**Task details**
Report every line from the material that contains the word "follow".

** START OF The data **

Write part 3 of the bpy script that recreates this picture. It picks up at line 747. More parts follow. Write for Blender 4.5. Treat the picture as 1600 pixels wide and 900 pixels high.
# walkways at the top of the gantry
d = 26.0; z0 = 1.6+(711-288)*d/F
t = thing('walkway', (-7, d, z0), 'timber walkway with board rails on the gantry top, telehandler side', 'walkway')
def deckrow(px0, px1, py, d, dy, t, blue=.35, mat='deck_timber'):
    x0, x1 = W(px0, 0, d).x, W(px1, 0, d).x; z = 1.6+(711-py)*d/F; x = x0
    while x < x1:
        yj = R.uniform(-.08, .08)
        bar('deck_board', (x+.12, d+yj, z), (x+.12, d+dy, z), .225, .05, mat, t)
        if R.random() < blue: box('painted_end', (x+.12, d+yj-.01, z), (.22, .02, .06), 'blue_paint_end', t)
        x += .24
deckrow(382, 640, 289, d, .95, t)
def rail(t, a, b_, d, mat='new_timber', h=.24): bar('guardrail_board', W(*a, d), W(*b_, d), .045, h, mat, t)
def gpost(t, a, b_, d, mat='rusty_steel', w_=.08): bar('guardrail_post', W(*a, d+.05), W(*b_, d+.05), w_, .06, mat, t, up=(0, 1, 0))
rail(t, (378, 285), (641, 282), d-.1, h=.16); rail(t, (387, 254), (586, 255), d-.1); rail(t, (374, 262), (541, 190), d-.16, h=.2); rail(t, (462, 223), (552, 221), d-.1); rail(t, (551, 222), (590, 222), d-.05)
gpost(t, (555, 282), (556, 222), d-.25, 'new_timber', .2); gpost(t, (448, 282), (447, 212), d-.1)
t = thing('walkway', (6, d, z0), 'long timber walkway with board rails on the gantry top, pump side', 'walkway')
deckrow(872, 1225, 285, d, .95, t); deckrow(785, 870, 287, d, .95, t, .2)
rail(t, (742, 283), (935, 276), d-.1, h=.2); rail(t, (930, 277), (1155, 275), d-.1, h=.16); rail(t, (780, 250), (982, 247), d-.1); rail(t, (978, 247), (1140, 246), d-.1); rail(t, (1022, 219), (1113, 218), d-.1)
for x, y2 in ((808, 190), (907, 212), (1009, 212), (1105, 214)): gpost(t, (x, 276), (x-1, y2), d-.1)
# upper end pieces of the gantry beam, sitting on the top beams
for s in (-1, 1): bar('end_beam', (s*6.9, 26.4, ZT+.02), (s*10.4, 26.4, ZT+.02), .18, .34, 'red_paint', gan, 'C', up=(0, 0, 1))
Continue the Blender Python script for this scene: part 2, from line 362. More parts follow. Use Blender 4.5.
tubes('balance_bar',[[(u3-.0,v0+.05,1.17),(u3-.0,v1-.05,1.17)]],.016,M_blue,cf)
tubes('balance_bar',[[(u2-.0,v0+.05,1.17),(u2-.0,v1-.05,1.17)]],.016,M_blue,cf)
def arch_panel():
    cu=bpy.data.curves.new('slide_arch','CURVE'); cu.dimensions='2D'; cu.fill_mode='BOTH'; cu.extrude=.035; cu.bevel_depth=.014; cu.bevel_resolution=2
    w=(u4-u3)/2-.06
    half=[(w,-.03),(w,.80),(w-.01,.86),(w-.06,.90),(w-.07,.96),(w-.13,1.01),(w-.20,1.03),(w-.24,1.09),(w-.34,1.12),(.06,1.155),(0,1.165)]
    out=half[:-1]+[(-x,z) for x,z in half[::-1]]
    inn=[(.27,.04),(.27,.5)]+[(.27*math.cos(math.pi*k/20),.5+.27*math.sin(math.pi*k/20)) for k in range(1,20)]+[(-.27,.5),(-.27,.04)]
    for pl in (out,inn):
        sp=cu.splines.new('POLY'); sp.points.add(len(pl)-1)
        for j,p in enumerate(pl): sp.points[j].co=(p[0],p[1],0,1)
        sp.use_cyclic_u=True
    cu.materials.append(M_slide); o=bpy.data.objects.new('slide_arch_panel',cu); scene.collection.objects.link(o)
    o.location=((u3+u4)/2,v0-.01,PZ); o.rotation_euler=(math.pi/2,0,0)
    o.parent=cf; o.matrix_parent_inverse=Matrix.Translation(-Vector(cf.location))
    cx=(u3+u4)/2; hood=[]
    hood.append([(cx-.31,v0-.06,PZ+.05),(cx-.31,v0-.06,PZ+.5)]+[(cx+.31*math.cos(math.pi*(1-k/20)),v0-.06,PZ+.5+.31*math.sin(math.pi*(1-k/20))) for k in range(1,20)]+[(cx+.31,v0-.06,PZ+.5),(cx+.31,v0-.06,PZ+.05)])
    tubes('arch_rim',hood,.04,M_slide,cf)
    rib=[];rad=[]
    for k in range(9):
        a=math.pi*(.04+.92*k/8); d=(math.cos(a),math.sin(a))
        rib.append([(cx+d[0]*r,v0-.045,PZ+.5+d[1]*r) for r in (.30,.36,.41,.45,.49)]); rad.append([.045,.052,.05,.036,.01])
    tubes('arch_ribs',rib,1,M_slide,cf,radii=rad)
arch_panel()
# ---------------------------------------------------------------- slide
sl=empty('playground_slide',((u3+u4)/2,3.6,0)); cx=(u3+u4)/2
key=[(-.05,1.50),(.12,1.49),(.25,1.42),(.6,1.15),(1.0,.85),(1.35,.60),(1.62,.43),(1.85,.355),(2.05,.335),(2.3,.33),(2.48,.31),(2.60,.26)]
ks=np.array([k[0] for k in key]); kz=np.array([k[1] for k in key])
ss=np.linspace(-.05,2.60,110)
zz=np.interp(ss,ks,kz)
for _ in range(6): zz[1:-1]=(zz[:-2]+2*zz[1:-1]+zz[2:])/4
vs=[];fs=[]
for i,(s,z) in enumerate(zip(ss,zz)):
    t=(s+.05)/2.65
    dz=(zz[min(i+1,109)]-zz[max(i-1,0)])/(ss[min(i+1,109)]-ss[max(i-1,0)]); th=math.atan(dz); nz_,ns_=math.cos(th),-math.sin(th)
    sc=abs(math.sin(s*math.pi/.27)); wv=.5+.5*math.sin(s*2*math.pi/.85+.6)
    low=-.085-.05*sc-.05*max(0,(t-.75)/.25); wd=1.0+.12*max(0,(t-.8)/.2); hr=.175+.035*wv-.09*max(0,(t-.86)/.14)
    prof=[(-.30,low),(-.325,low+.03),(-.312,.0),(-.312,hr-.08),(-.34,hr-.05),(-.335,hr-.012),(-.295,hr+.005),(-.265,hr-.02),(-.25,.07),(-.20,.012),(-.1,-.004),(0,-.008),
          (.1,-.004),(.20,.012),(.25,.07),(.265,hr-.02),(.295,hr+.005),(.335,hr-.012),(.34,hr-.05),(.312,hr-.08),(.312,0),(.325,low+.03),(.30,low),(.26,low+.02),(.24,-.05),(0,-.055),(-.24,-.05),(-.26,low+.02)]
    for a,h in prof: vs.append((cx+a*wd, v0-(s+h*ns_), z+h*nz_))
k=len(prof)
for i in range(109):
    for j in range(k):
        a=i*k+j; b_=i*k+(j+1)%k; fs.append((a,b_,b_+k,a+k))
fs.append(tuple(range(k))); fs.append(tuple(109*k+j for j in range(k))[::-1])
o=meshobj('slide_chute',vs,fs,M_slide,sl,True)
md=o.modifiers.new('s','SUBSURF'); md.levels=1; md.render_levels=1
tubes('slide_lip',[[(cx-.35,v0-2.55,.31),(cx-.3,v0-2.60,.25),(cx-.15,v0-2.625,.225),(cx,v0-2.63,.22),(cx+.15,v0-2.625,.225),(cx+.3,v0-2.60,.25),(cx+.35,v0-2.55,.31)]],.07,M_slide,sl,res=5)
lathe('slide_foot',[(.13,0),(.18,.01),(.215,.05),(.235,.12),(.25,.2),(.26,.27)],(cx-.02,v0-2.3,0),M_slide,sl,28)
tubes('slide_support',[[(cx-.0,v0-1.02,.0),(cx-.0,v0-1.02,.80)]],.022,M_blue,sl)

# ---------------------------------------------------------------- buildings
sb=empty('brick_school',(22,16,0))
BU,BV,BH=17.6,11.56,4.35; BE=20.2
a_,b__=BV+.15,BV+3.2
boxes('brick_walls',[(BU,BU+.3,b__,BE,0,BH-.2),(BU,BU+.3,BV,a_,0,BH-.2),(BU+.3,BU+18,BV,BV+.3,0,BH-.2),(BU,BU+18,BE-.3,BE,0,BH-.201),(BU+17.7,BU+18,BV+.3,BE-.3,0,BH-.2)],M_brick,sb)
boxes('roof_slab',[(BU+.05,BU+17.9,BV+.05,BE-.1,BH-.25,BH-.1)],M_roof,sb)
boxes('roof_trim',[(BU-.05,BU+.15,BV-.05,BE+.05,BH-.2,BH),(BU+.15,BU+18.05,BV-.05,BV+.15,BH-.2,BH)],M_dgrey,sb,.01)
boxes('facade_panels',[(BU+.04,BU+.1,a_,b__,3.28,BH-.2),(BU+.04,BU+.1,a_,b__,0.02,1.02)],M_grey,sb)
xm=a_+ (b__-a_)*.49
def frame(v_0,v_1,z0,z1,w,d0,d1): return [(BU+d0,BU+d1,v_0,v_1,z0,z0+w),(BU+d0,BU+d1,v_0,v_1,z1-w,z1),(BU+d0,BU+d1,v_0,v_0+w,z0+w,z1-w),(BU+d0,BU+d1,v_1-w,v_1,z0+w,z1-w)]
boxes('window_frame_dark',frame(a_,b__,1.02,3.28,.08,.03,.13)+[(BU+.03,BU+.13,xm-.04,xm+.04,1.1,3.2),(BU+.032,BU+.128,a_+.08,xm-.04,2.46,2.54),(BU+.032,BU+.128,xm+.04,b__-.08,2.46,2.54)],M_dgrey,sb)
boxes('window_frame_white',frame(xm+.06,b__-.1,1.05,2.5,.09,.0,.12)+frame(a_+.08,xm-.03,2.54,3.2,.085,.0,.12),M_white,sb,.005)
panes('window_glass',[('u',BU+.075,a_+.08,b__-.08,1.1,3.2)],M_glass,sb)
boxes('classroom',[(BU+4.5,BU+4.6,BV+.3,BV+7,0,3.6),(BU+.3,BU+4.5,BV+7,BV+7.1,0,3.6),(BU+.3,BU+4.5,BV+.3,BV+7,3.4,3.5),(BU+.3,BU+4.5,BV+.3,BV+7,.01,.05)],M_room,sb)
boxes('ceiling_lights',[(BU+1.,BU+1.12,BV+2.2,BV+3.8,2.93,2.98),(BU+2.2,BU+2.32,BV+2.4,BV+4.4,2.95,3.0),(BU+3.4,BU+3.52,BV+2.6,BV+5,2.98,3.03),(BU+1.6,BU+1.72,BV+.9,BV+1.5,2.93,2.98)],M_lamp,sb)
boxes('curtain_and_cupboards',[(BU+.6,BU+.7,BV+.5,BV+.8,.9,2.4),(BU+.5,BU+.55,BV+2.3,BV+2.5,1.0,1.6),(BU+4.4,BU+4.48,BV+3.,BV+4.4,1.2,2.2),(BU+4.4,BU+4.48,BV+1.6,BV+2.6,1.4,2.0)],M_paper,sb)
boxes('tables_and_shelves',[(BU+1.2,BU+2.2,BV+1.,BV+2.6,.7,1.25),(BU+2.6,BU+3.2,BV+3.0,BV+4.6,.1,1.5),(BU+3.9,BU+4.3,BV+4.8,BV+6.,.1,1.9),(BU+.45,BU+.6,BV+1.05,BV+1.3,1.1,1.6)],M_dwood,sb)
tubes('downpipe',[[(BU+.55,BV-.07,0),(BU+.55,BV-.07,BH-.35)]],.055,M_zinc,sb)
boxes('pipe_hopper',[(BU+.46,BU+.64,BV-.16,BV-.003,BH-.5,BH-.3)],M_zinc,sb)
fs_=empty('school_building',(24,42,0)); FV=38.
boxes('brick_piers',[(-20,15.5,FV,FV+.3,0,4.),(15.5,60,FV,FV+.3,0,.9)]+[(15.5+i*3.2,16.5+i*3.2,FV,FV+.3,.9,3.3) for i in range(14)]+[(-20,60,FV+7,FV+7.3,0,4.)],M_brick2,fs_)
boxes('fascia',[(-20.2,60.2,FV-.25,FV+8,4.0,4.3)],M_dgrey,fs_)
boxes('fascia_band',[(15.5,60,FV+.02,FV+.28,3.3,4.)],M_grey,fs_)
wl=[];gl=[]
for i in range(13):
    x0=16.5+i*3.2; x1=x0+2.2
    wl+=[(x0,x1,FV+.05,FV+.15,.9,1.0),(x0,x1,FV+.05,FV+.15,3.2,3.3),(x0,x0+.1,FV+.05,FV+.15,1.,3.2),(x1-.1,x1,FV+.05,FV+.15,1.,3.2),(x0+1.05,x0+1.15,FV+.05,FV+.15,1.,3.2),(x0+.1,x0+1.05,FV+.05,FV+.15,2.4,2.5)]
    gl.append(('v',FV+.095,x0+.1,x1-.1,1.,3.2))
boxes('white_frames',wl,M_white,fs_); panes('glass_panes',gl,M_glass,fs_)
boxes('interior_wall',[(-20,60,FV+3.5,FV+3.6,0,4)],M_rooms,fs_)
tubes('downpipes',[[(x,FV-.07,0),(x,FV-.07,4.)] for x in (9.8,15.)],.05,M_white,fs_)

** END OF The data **

**Task response**
Write part 3 of the bpy script that recreates this picture. It picks up at line 747. More parts follow. Write for Blender 4.5. Treat the picture as 1600 pixels wide and 900 pixels high.
Continue the Blender Python script for this scene: part 2, from line 362. More parts follow. Use Blender 4.5.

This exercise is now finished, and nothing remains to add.